_Stated problem_
Transcribe the listing below word for word.

--- start Dataset excerpt ---

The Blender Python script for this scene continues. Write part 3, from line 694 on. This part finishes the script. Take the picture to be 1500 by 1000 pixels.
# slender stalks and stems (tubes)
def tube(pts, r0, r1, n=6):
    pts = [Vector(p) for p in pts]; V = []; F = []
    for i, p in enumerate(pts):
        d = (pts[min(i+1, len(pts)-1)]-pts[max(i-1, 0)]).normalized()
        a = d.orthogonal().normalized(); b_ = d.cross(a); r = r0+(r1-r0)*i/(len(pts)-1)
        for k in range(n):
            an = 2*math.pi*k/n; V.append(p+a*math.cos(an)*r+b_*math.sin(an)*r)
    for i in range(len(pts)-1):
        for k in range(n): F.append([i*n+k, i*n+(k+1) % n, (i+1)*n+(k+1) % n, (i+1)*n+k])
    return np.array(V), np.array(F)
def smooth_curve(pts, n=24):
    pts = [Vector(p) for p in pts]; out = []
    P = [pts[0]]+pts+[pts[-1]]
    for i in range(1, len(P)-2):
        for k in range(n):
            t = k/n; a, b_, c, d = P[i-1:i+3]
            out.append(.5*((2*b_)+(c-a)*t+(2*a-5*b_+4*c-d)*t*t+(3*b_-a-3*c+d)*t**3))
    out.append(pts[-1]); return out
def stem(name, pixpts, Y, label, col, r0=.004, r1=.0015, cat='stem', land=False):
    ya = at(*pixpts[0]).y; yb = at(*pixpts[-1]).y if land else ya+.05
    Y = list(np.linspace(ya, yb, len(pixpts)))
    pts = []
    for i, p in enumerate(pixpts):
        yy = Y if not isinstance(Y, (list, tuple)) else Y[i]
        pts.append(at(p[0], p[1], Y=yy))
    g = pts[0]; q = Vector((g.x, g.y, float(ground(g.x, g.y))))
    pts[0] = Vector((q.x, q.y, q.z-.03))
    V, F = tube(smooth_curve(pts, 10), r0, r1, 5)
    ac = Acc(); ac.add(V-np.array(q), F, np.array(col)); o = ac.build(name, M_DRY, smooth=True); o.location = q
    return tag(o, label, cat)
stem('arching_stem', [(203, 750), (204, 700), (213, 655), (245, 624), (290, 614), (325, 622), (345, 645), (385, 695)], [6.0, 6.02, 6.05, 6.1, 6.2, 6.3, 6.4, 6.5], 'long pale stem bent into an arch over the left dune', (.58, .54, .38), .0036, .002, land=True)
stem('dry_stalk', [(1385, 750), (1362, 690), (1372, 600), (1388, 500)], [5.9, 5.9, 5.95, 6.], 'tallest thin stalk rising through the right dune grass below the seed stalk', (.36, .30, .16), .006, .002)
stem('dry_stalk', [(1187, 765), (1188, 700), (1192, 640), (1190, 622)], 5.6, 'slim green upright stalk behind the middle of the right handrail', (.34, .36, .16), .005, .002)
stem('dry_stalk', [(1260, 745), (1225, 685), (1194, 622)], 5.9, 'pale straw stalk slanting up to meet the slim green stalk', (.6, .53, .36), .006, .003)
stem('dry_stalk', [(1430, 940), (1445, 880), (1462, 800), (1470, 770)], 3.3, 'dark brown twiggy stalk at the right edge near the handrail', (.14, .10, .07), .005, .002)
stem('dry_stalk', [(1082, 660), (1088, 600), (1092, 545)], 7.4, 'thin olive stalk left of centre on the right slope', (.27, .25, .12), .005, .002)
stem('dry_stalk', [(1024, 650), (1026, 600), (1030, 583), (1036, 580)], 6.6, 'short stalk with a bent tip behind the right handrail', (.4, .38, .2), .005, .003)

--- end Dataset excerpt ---

_Answer for the task_
The Blender Python script for this scene continues. Write part 3, from line 694 on. This part finishes the script. Take the picture to be 1500 by 1000 pixels.
# slender stalks and stems (tubes)
def tube(pts, r0, r1, n=6):
    pts = [Vector(p) for p in pts]; V = []; F = []
    for i, p in enumerate(pts):
        d = (pts[min(i+1, len(pts)-1)]-pts[max(i-1, 0)]).normalized()
        a = d.orthogonal().normalized(); b_ = d.cross(a); r = r0+(r1-r0)*i/(len(pts)-1)
        for k in range(n):
            an = 2*math.pi*k/n; V.append(p+a*math.cos(an)*r+b_*math.sin(an)*r)
    for i in range(len(pts)-1):
        for k in range(n): F.append([i*n+k, i*n+(k+1) % n, (i+1)*n+(k+1) % n, (i+1)*n+k])
    return np.array(V), np.array(F)
def smooth_curve(pts, n=24):
    pts = [Vector(p) for p in pts]; out = []
    P = [pts[0]]+pts+[pts[-1]]
    for i in range(1, len(P)-2):
        for k in range(n):
            t = k/n; a, b_, c, d = P[i-1:i+3]
            out.append(.5*((2*b_)+(c-a)*t+(2*a-5*b_+4*c-d)*t*t+(3*b_-a-3*c+d)*t**3))
    out.append(pts[-1]); return out
def stem(name, pixpts, Y, label, col, r0=.004, r1=.0015, cat='stem', land=False):
    ya = at(*pixpts[0]).y; yb = at(*pixpts[-1]).y if land else ya+.05
    Y = list(np.linspace(ya, yb, len(pixpts)))
    pts = []
    for i, p in enumerate(pixpts):
        yy = Y if not isinstance(Y, (list, tuple)) else Y[i]
        pts.append(at(p[0], p[1], Y=yy))
    g = pts[0]; q = Vector((g.x, g.y, float(ground(g.x, g.y))))
    pts[0] = Vector((q.x, q.y, q.z-.03))
    V, F = tube(smooth_curve(pts, 10), r0, r1, 5)
    ac = Acc(); ac.add(V-np.array(q), F, np.array(col)); o = ac.build(name, M_DRY, smooth=True); o.location = q
    return tag(o, label, cat)
stem('arching_stem', [(203, 750), (204, 700), (213, 655), (245, 624), (290, 614), (325, 622), (345, 645), (385, 695)], [6.0, 6.02, 6.05, 6.1, 6.2, 6.3, 6.4, 6.5], 'long pale stem bent into an arch over the left dune', (.58, .54, .38), .0036, .002, land=True)
stem('dry_stalk', [(1385, 750), (1362, 690), (1372, 600), (1388, 500)], [5.9, 5.9, 5.95, 6.], 'tallest thin stalk rising through the right dune grass below the seed stalk', (.36, .30, .16), .006, .002)
stem('dry_stalk', [(1187, 765), (1188, 700), (1192, 640), (1190, 622)], 5.6, 'slim green upright stalk behind the middle of the right handrail', (.34, .36, .16), .005, .002)
stem('dry_stalk', [(1260, 745), (1225, 685), (1194, 622)], 5.9, 'pale straw stalk slanting up to meet the slim green stalk', (.6, .53, .36), .006, .003)
stem('dry_stalk', [(1430, 940), (1445, 880), (1462, 800), (1470, 770)], 3.3, 'dark brown twiggy stalk at the right edge near the handrail', (.14, .10, .07), .005, .002)
stem('dry_stalk', [(1082, 660), (1088, 600), (1092, 545)], 7.4, 'thin olive stalk left of centre on the right slope', (.27, .25, .12), .005, .002)
stem('dry_stalk', [(1024, 650), (1026, 600), (1030, 583), (1036, 580)], 6.6, 'short stalk with a bent tip behind the right handrail', (.4, .38, .2), .005, .003)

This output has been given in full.